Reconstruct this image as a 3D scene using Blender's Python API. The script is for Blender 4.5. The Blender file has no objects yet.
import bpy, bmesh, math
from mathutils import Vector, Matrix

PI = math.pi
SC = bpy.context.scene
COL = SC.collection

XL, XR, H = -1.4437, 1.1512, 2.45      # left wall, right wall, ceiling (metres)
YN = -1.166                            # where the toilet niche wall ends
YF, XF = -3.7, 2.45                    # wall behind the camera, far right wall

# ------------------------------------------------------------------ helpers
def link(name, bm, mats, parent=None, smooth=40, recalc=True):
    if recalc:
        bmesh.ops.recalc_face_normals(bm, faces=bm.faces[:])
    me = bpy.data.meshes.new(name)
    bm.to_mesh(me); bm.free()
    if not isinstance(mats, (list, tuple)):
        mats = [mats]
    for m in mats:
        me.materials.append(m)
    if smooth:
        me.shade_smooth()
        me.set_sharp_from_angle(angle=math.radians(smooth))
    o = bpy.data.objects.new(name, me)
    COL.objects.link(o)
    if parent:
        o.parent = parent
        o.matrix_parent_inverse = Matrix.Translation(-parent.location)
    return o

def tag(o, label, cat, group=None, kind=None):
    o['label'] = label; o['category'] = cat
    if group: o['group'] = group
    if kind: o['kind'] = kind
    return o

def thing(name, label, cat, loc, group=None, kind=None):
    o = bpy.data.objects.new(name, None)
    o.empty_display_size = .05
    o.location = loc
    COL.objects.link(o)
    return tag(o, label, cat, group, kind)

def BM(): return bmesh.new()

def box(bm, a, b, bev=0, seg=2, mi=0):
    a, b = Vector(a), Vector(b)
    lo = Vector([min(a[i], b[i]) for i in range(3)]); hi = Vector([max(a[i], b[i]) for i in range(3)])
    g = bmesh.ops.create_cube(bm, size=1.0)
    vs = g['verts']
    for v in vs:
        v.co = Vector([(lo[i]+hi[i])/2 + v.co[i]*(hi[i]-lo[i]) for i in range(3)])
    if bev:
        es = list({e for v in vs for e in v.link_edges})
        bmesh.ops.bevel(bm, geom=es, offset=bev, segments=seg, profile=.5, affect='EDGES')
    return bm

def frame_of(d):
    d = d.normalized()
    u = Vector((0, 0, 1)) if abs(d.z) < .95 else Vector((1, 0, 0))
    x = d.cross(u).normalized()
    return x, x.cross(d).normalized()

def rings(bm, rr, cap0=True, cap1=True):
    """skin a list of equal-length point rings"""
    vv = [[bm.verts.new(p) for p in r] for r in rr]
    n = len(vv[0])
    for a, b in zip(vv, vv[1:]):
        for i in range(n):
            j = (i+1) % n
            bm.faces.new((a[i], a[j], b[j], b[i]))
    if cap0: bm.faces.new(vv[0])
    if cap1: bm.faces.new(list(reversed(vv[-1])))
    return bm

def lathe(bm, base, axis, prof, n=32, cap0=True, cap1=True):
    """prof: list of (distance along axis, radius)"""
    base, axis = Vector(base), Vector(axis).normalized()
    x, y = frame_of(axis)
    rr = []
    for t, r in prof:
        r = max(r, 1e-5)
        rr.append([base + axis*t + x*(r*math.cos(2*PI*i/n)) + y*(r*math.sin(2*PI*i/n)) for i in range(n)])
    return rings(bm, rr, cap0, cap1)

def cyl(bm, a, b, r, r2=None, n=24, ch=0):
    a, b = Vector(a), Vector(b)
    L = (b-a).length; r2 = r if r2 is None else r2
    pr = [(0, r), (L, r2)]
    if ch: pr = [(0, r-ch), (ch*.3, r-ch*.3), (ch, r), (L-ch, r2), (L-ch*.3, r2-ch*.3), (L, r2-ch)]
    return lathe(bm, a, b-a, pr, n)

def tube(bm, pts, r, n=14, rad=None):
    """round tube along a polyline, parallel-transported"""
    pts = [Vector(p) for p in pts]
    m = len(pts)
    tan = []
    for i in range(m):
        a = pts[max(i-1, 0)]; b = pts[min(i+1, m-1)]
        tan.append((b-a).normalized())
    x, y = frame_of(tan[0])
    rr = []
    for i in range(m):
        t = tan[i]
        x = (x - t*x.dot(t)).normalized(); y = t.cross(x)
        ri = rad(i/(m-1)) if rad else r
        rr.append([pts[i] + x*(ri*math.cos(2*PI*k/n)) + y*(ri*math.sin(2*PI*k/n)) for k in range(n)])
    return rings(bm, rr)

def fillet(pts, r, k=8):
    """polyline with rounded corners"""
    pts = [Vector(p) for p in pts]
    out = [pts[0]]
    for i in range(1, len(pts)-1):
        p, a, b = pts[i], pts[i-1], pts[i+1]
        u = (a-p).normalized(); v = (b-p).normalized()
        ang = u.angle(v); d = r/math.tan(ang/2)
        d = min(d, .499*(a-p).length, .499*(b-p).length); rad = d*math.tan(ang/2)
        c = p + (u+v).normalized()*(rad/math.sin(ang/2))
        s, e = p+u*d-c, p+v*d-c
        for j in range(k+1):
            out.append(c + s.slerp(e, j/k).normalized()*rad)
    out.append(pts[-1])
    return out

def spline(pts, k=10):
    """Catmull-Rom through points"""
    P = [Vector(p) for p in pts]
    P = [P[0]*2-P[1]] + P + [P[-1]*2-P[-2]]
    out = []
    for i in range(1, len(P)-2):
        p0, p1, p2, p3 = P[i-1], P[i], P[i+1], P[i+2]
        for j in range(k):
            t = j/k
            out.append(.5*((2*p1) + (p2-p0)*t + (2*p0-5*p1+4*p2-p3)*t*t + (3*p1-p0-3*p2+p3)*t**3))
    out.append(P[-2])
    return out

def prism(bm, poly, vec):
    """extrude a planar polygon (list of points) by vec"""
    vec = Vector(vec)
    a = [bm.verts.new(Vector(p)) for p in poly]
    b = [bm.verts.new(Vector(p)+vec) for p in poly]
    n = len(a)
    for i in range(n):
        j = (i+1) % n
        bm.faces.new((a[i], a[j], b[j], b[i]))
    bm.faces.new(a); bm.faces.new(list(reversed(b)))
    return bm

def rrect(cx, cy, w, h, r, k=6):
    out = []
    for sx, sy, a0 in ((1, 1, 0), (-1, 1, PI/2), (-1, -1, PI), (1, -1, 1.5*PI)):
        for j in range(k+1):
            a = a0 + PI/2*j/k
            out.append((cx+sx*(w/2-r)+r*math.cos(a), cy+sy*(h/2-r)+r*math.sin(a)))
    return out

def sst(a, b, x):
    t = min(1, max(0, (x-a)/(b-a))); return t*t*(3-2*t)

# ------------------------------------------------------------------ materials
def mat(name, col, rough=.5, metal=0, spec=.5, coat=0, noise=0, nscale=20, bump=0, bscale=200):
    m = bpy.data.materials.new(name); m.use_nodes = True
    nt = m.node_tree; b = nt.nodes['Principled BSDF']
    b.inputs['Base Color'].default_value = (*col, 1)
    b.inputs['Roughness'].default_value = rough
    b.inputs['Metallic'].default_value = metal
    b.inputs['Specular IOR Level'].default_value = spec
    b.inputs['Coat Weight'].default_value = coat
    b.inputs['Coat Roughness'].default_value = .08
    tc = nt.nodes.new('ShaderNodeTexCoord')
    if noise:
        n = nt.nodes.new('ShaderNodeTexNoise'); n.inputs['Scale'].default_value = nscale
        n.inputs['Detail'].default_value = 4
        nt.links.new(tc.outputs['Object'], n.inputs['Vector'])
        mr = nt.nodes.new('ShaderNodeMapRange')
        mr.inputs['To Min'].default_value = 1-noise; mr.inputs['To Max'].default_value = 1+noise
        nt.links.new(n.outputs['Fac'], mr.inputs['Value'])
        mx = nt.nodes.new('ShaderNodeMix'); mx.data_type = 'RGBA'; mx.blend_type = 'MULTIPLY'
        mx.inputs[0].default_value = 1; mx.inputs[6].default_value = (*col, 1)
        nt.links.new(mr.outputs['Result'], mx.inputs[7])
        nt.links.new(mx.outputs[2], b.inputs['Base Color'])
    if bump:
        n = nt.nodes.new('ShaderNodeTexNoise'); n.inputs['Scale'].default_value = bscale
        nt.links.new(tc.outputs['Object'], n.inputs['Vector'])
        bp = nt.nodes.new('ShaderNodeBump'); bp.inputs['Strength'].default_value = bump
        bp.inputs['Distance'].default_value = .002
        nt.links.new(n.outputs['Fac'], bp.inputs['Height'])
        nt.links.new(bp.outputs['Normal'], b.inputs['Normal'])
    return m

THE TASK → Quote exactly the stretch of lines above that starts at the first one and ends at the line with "COL = SC.collection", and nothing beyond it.

THE RESULT →
Reconstruct this image as a 3D scene using Blender's Python API. The script is for Blender 4.5. The Blender file has no objects yet.
import bpy, bmesh, math
from mathutils import Vector, Matrix

PI = math.pi
SC = bpy.context.scene
COL = SC.collection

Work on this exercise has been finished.